- **YOUR OBJECTIVE**
Copy out exactly the lines from the first line of the material below through the line containing "R = math.radians", and nothing beyond them.

- **SOURCE DATA**

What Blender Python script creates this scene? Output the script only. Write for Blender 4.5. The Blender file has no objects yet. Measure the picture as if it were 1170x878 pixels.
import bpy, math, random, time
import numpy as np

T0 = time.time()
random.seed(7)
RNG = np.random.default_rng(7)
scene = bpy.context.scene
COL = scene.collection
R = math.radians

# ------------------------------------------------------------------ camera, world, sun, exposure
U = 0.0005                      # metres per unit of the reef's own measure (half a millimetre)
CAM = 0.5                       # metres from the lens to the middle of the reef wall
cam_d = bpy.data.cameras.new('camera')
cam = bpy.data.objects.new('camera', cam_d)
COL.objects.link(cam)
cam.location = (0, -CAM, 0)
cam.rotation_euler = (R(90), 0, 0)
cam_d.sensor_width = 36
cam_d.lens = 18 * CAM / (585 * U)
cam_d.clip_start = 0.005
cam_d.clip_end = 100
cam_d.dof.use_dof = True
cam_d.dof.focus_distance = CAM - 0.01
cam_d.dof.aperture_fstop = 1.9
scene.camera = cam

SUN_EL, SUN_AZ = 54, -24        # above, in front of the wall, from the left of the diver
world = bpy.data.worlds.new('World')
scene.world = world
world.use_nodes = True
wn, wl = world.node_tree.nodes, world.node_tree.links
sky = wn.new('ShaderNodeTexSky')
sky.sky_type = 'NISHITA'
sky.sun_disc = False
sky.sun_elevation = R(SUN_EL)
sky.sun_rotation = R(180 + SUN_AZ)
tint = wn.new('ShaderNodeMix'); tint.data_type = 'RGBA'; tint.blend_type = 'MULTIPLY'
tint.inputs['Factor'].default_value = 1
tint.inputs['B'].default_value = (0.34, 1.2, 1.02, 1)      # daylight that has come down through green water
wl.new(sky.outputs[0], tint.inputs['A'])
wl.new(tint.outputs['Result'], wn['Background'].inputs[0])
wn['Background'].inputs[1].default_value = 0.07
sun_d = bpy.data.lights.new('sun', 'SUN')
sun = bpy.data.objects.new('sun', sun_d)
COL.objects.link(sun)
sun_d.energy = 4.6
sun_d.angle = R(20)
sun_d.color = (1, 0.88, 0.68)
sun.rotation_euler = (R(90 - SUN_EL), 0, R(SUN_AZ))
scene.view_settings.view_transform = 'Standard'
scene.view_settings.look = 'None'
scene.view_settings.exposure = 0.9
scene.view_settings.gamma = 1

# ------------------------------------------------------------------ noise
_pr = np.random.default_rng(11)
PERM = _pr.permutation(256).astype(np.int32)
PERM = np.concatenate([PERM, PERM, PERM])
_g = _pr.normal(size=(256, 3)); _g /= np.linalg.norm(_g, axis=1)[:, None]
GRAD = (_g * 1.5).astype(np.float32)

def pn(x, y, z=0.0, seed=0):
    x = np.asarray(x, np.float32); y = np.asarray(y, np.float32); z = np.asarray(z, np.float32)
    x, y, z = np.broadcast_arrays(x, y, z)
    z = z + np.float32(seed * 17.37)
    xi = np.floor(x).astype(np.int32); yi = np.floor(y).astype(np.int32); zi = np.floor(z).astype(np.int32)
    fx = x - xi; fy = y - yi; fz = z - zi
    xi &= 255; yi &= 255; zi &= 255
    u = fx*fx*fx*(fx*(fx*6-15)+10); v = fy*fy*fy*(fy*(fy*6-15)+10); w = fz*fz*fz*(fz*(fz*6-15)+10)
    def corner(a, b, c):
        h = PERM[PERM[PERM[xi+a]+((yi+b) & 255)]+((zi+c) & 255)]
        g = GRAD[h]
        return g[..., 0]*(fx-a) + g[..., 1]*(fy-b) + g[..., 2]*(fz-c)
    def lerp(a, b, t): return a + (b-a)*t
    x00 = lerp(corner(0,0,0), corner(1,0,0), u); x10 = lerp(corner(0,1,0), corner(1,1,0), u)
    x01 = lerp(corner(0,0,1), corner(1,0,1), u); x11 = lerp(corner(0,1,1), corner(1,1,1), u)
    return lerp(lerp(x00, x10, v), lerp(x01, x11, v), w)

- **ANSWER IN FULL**
What Blender Python script creates this scene? Output the script only. Write for Blender 4.5. The Blender file has no objects yet. Measure the picture as if it were 1170x878 pixels.
import bpy, math, random, time
import numpy as np

T0 = time.time()
random.seed(7)
RNG = np.random.default_rng(7)
scene = bpy.context.scene
COL = scene.collection
R = math.radians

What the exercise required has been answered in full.